O pano de fundo essencial da cruz, portanto, é uma compreensão equilibrada da gravidade do pecado e da majestade de Deus. Se diminuirmos uma delas, diminuímos a cruz.[5]
Isaías profetiza sobre os sofrimentos e a vitória do Messias: “Mas ele foi traspassado pelas nossas transgressões (pesha’) e moído pelas nossas iniquidades (‘ãwõn); o castigo que nos traz a paz estava sobre ele, e pelas suas pisaduras fomos sarados” (Is 53.5).
A Trindade bendita em seu amor e santidade provê a salvação do pecador propiciando a paz: “A cruz trouxe a paz, embora não houvesse paz na cruz. Foi uma cena caótica, mas a cruz proporcionou a justiça que, por si só, traz a paz verdadeira”, comenta MacArthur..[6]
A cruz revela a grandeza de nossa dívida, a santidade de Deus e o seu infinito amor. Portanto, quanto ao passado podemos nos enternecer em ação de graças pela misericórdia de Deus. Quanto ao presente devemos firmar em Cristo a nossa fé em resposta ao seu amor incomensurável. Quanto ao futuro devemos descansar confiantes em sua providência.
Paulo, considerando a bendita realidade da obra do Trino Deus, manifesta-se em ação de graças:
Graça a vós outros e paz, da parte de Deus, nosso Pai, e do nosso Senhor Jesus Cristo, o qual se entregou a si mesmo pelos nossos pecados, para nos desarraigar deste mundo perverso, segundo a vontade de nosso Deus e Pai, a quem seja a glória pelos séculos dos séculos. Amém! (Gl 1.3-5).
Assim como Davi, devemos dar um sentido missionário ao perdão, como meio de anunciar a misericórdia de Deus: “Então, ensinarei aos transgressores (pesha’) os teus caminhos, e os pecadores (chatta) se converterão a ti” (Sl 51.13).
Referências:
[1]D.M Lloyd-Jones, Salvos desde a Eternidade, São Paulo: Publicações Evangélicas Selecionadas, 2005 (Certeza Espiritual: v. 1), p. 53. Veja-se também as páginas 105-106; William Hendriksen, O Evangelho de João, São Paulo: Cultura Cristã, 2004 (Jo 17.1), p. 754.
[2]Vejam-se: A. Booth, Somente pela Graça, São Paulo: Publicações Evangélicas Selecionadas, 1986, p. 15, 31; J.I. Packer, O Conhecimento de Deus, São Paulo: Mundo Cristão, 1980, p. 121; James M. Boice, O Evangelho da Graça, São Paulo: Cultura Cristã, 2003, p. 106.

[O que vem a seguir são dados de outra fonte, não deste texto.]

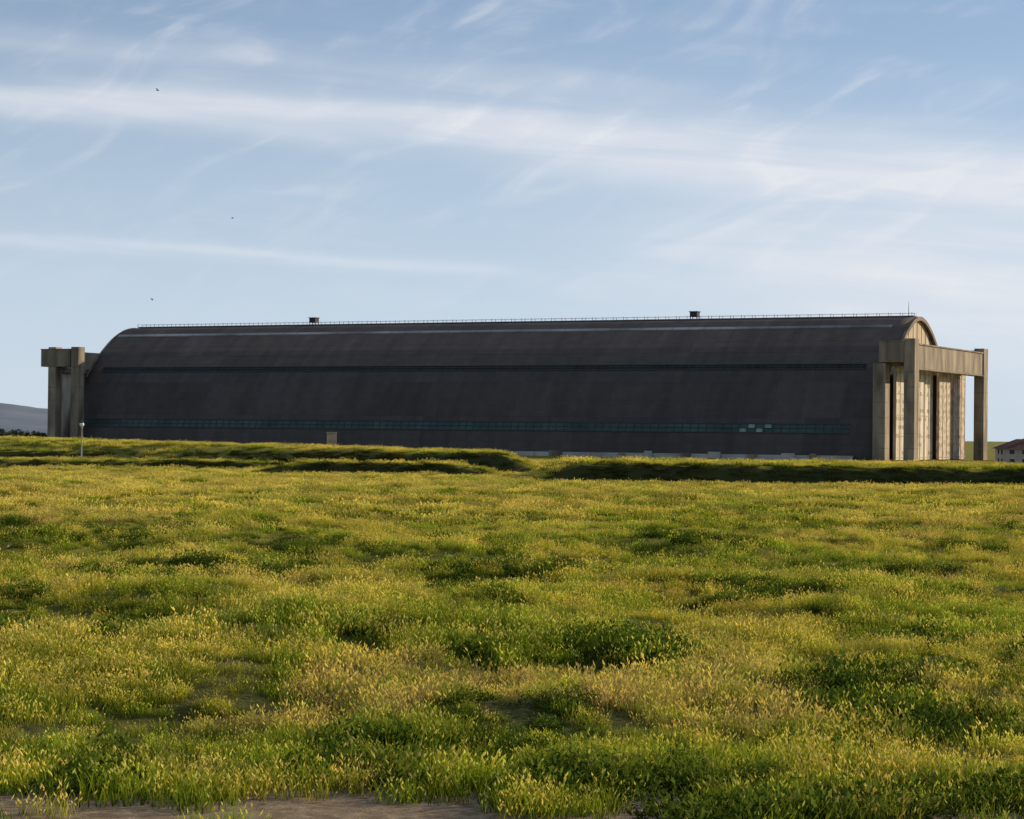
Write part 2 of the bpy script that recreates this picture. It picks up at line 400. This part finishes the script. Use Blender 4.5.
arcn=np.array(arc); uvd[:,0]=np.array([p[0] for p in vs])[li]; uvd[:,1]=arcn[li%np_]
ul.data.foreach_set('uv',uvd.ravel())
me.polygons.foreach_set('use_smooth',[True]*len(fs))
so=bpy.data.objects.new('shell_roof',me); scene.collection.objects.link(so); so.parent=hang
sol=so.modifiers.new('thick','SOLIDIFY'); sol.thickness=.8; sol.offset=0 

m_con=noisy_mat('pylon_concrete',(.14,.108,.075),(.38,.30,.215),scale=.25,stretch=(1,1,.25),bump=.1,detail=8)
m_conD=noisy_mat('pylon_concrete_stained',(.13,.10,.07),(.29,.23,.165),scale=.3,stretch=(1,1,.2),bump=.1,detail=8)
m_pale=noisy_mat('pale_concrete',(.34,.32,.29),(.52,.49,.44),scale=.08,stretch=(1,1,1),detail=8)
m_glass=noisy_mat('clerestory_glass',(.030,.055,.050),(.058,.105,.092),scale=.12,rough=.4,spec=.3)
m_glassD=noisy_mat('clerestory_glass_dark',(.012,.014,.016),(.026,.034,.036),scale=.15,rough=.4,spec=.3)
m_frame=noisy_mat('window_frame',(.05,.050,.046),(.08,.075,.068),scale=2)
m_metal=noisy_mat('grey_steel',(.12,.12,.12),(.2,.19,.18),scale=1)
def band(name,z0,z1,xa,xb,off,mats,dx,pane=None):
    b=MB(); va,za,n1=at_z(z0); vb,zb,n2=at_z(z1)
    n1=n2=((n1[0]+n2[0])/2,(n1[1]+n2[1])/2)
    off+=.45
    def P_(x,t,o): 
        v=va+(vb-va)*t; z=za+(zb-za)*t; return (x,v+n1[0]*o,z+n1[1]*o)
    x=xa
    while x<xb-.01:
        x2=min(x+dx,xb); mi=0
        if pane and random.random()<pane(x): mi=2
        o=off+random.uniform(-.02,.02)
        if mi==2:
            t0=random.choice((0,.52)); t1=t0+.46
            b.add([P_(x,t0,o+.03),P_(x2-.6,t0,o+.03),P_(x2-.6,t1,o+.03),P_(x,t1,o+.03)],[(0,1,2,3)],2)
        b.add([P_(x,0,o),P_(x2,0,o),P_(x2,1,o),P_(x,1,o)],[(0,1,2,3)],0)
        vsx=[P_(x-.1,0,off+.15),P_(x+.1,0,off+.15),P_(x+.1,1,off+.15),P_(x-.1,1,off+.15),P_(x-.1,0,.3),P_(x+.1,0,.3),P_(x+.1,1,.3),P_(x-.1,1,.3)]
        b.add(vsx,[(0,1,2,3),(1,5,6,2),(4,0,3,7)],1)
        x=x2
    for t0,t1 in ((-.12,0.0),(1.0,1.12),(.48,.52)):
        o=off+.2
        vsx=[P_(xa,t0,o),P_(xb,t0,o),P_(xb,t1,o),P_(xa,t1,o),P_(xa,t0,.3),P_(xb,t0,.3),P_(xb,t1,.3),P_(xa,t1,.3)]
        b.add(vsx,[(0,1,2,3),(4,5,1,0),(3,2,6,7)],1)
    return b.obj(name,mats,hang)
m_lightpane=noisy_mat('replaced_pane',(.16,.30,.25),(.28,.44,.38),scale=.6)
band('upper_window_band',30.4,32.0,-LEN+6,-7.0,.0,[m_glassD,m_frame,m_lightpane],3.0)
band('lower_window_band',8.9,11.6,-LEN+3,-8.5,.0,[m_glass,m_frame,m_lightpane],3.0,pane=lambda x:.95 if (-49<x<-38 ) else 0)
m_strip=noisy_mat('gutter_walkway',(.16,.145,.13),(.50,.47,.43),scale=.03,stretch=(1,.3,.3),detail=10)
band_b=MB()
v,z,n=at_z(45.0)
v2,z2,_=at_z(45.8)
x=-LEN+1
while x<-3:
    x2=min(x+6.1,-3)
    band_b.add([(x,v+n[0]*.75,z+n[1]*.75),(x2-.15,v+n[0]*.75,z+n[1]*.75),(x2-.15,v2+n[0]*.75,z2+n[1]*.75),(x,v2+n[0]*.75,z2+n[1]*.75),
      (x,v,z),(x2-.15,v,z)],[(0,1,2,3),(4,5,1,0)],0); x=x2
band_b.obj('roof_walkway',[m_strip],hang)
sb=MB()
for zz in (5.0,14.5,19.5,25.5,36.4,40.5):
    v,z,n=at_z(zz); o=.44
    sb.add([(-LEN+1,v+n[0]*o,z+n[1]*o),(1.5,v+n[0]*o,z+n[1]*o),(1.5,v+n[1]*.18+n[0]*o,z+.2),( -LEN+1,v+n[1]*.18+n[0]*o,z+.2)],[(0,1,2,3)],0)
sb.obj('seam_flashings',[m_frame],hang)
rb=MB(); rb.box(-LEN+2,1,43.4,46.6,49.75,50.1,0)
x=-LEN+2
while x<1:
    for yv in (43.5,46.5): rb.box(x-.06,x+.06,yv-.06,yv+.06,50.1,51.15,1)
    x+=4.2
for yv in (43.5,46.5):
    rb.box(-LEN+2,1,yv-.04,yv+.04,50.9,50.98,1)
rb.obj('ridge_catwalk',[m_metal,m_frame],hang)
vb=MB()
for xc in (-243.5,-81.5):
    vb.box(xc-1.4,xc+1.4,43.6,46.4,50.8,52.6,0); vb.box(xc-1.7,xc+1.7,43.3,46.7,52.6,52.85,1)
    for sx in (-1.25,1.25):
        for sy in (43.8,46.2): vb.box(xc+sx-.12,xc+sx+.12,sy-.12,sy+.12,50.1,50.8,1)
    vb.box(xc-1.0,xc-.2,43.45,43.6,51.1,52.2,1); vb.box(xc+.2,xc+1.0,43.45,43.6,51.1,52.2,1)
vb.obj('roof_ventilators',[noisy_mat('ventilator_wood',(.04,.035,.035),(.09,.08,.075),scale=1),m_frame],hang)  # the two ventilator housings on the ridge
ab=MB(); ab.lathe([(.12,50),(.10,52.5),(.05,55)],6,-1.5,45,0); ab.obj('antenna_mast',[m_metal],hang)
pb=MB(); pb.box(-LEN+6,-6,-1.6,-.5,0,1.5,0)
for k in range(26):
    x=-LEN+10+k*12+random.uniform(-2,2); pb.box(x,x+random.uniform(2,5),-2.2,-1.62,0,random.uniform(1.4,2.3),k%2)
pb.obj('base_plinth',[m_pale,m_con],hang)

m_gab=noisy_mat('gable_boards',(.42,.31,.19),(.62,.49,.33),scale=.5,stretch=(1,1.5,.12),detail=8)
def gable(name,x,zc,flip):
    b=MB(); ring=[(x,v_,z_) for v_,z_ in prof if z_>=zc]
    v0=at_z(zc)[0]; ring=[(x,v0,zc)]+ring+[(x,90-v0,zc)]
    ring=[(p[0],45+(p[1]-45)*.985,p[2]-.35 if p[2]>zc else p[2]) for p in ring]
    b.add(ring,[tuple(range(len(ring)))],0)
    sgn=-1 if flip else 1
    for k in range(-6,7):
        vv=45+k*5; top=np.interp(abs(k*5),[45-p[0] for p in reversed(half)],[p[1] for p in reversed(half)])-.9
        if top>zc+1: b.box(min(x+.01*sgn,x+.12*sgn),max(x+.01*sgn,x+.12*sgn),vv-.1,vv+.1,zc,top,1)
    return b.obj(name,[m_gab,m_conD],hang)
gable('gable_wall_right',1.6,30.0,False); gable('gable_wall_left',-LEN+.6,30.0,True)
rim=MB()
for x0,x1 in ((2.0,3.0),(-LEN-1.0,-LEN)):
    for k in range(np_-1):
        (va,za),(vb2,zb2)=prof[k],prof[k+1]
        if za<28 or zb2<28: continue
        def o_(v_,z_,o):
            dx,dz=v_-45,z_-10; l=math.hypot(dx,dz); return (v_+dx/l*o,z_+dz/l*o)
        A0=o_(va,za,.45);B0=o_(vb2,zb2,.45);A1=o_(va,za,-.9);B1=o_(vb2,zb2,-.9)
        vsx=[(x0,*A0),(x0,*B0),(x0,*B1),(x0,*A1),(x1,*A0),(x1,*B0),(x1,*B1),(x1,*A1)]
        rim.add(vsx,[(0,1,2,3),(4,7,6,5),(0,4,5,1),(3,2,6,7)],0)
rim.obj('arch_rim',[m_conD],hang)
def pylon(b,xi,xo,v0,v1,so_):
    b.box(xi[0],xi[1],v0,v1,0,31.9,0)
    b.box(xo[0],xo[1],v0,v1,0,39.9,0)
    b.box(so_[0],so_[1],v0-.25,v1+.25,32.2,38.8,1)
    b.box(so_[0]-.2,so_[1]+.2,v0-.4,v1+.4,38.8,39.2,1)
    for (a,c) in (xi,xo):
        for zz in range(4,31,5): b.box(a-.05,c+.05,v0-.05,v1+.05,zz,zz+.2,1)
pr=MB(); pylon(pr,(2.2,6.4),(12.6,16.2),-6.2,-1.2,(4.2,12.57)); pr.obj('pylon_near_right_end',[m_con,m_conD],hang,bevel=.12)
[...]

[3] Gustav Stählin, o)rgh/, etc.: In: G. Kittel; G. Friedrich, eds. Theological Dictionary of the New Testament, Grand Rapids, Michigan: Eerdmans, 1983 (Reprinted), v. 5, p. 425. Veja-se também: John Murray, Redenção: Consumada e Aplicada, p. 20-21.
[4] João Calvino, O Livro dos Salmos, v. 2, (Sl 51.3), p. 424.

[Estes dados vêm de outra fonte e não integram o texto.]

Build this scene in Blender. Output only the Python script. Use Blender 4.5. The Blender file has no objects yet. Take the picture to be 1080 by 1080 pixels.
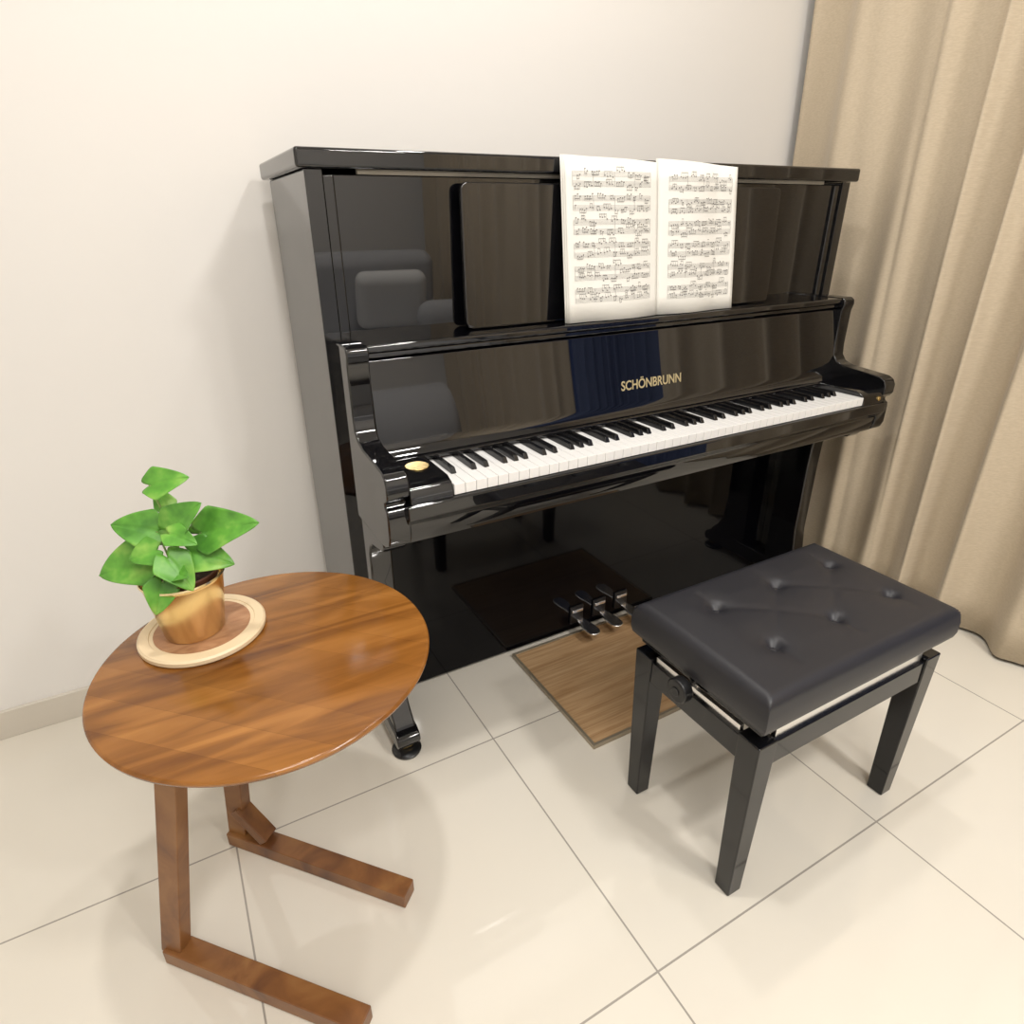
import bpy, bmesh, math, random
from mathutils import Vector, Matrix
random.seed(3)
scn=bpy.context.scene
scn.view_settings.view_transform='Standard'
COL=scn.collection
# ---------------------------------------------------------------- materials
def M(name,col,rough=.5,metal=0,coat=0,spec=.5,emit=None,es=0,sheen=0,ior=1.5):
    m=bpy.data.materials.new(name);m.use_nodes=True
    b=m.node_tree.nodes['Principled BSDF']
    b.inputs['Base Color'].default_value=(*col,1);b.inputs['Roughness'].default_value=rough
    b.inputs['Metallic'].default_value=metal;b.inputs['Coat Weight'].default_value=coat
    b.inputs['Coat Roughness'].default_value=.02
    b.inputs['IOR'].default_value=ior
    b.inputs['Specular IOR Level'].default_value=spec
    b.inputs['Sheen Weight'].default_value=sheen
    if emit: b.inputs['Emission Color'].default_value=(*emit,1);b.inputs['Emission Strength'].default_value=es
    return m
def N(m,t,**k):
    n=m.node_tree.nodes.new(t)
    for a,v in k.items():
        if a in n.inputs.keys(): n.inputs[a].default_value=v
        else: setattr(n,a,v)
    return n
def bsdf(m): return m.node_tree.nodes['Principled BSDF']
def coords(m,loc=(0,0,0),rot=(0,0,0),scale=(1,1,1)):
    t=N(m,'ShaderNodeTexCoord');p=N(m,'ShaderNodeMapping')
    p.inputs['Location'].default_value=loc;p.inputs['Rotation'].default_value=rot;p.inputs['Scale'].default_value=scale
    m.node_tree.links.new(t.outputs['Object'],p.inputs['Vector']);return p.outputs[0]
def ramp(m,fac,stops):
    r=N(m,'ShaderNodeValToRGB');e=r.color_ramp.elements
    while len(e)<len(stops): e.new(.5)
    for i,(p,c) in enumerate(stops): e[i].position=p;e[i].color=(*c,1)
    m.node_tree.links.new(fac,r.inputs[0]);return r.outputs[0]
def bump(m,fac,strength=.2,dist=.01):
    b=N(m,'ShaderNodeBump');b.inputs['Strength'].default_value=strength;b.inputs['Distance'].default_value=dist
    m.node_tree.links.new(fac,b.inputs['Height']);m.node_tree.links.new(b.outputs[0],bsdf(m).inputs['Normal'])
piano_black=M('piano_black',(.003,.003,.004),.02,ior=1.72)
panel_black=M('panel_black',(.002,.002,.003),.05,ior=1.30)
side_black=M('side_black',(.008,.008,.008),.10,ior=2.7)
bench_black=M('bench_black',(.005,.005,.006),.08)
black_matte=M('black_matte',(.01,.01,.011),.35)
key_white=M('key_white',(.90,.89,.875),.18)
key_black=M('key_black',(.006,.006,.007),.2)
felt=M('felt_dark',(.05,.01,.012),.9)
chrome=M('chrome',(.88,.87,.86),.25,1)
gold=M('gold',(.85,.62,.25),.25,1)
goldtxt=M('gold_letter',(.62,.52,.30),.45,.5)
paper=M('paper',(.86,.845,.79),.7)
ink=M('ink',(.18,.17,.16),.7)
soil=M('soil',(.05,.03,.02),.95)
terr=M('nursery_pot',(.12,.04,.02),.6)
stemm=M('stem',(.28,.42,.12),.5)
wallm=M('wall_paint',(.84,.815,.78),.75)
v=coords(wallm);n=N(wallm,'ShaderNodeTexNoise');n.inputs['Scale'].default_value=180
wallm.node_tree.links.new(v,n.inputs['Vector']);bump(wallm,n.outputs['Fac'],.04,.002)
ceilm=M('ceiling_paint',(.86,.85,.83),.8)
tile=M('floor_tile',(.8,.76,.68),.045,ior=1.6)
v=coords(tile,loc=(.3608,.6097,0))
br=N(tile,'ShaderNodeTexBrick');br.offset=0;br.squash=1
for k,x in (('Scale',1),('Mortar Size',.0018),('Mortar Smooth',.1),('Bias',0),('Brick Width',.6023),('Row Height',.6023)): br.inputs[k].default_value=x
br.inputs['Color1'].default_value=(.78,.735,.645,1);br.inputs['Color2'].default_value=(.80,.755,.665,1);br.inputs['Mortar'].default_value=(.38,.35,.31,1)
tile.node_tree.links.new(v,br.inputs['Vector'])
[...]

[5] John R.W. Stott, A Cruz de Cristo, Florida: Editora Vida, 1991, p. 99. “Quando a percepção que temos de Deus e do homem, da santidade e do pecado, é tortuosa, então nossa compreensão da expiação provavelmente também será tortuosa” (John R.W. Stott, A Cruz de Cristo, p. 78). “A revelação do inferno na Escritura pressupõe uma profundidade de discernimento da santidade divina e da pecaminosidade humana e demoníaca que a maioria de nós não tem” (J.I. Packer, Teologia Concisa, São Paulo: Cultura Cristã, 1999, p. 238).
[6]John MacArthur, O Caminho da Felicidade, São Paulo: Cultura Cristã, 2001, p. 157.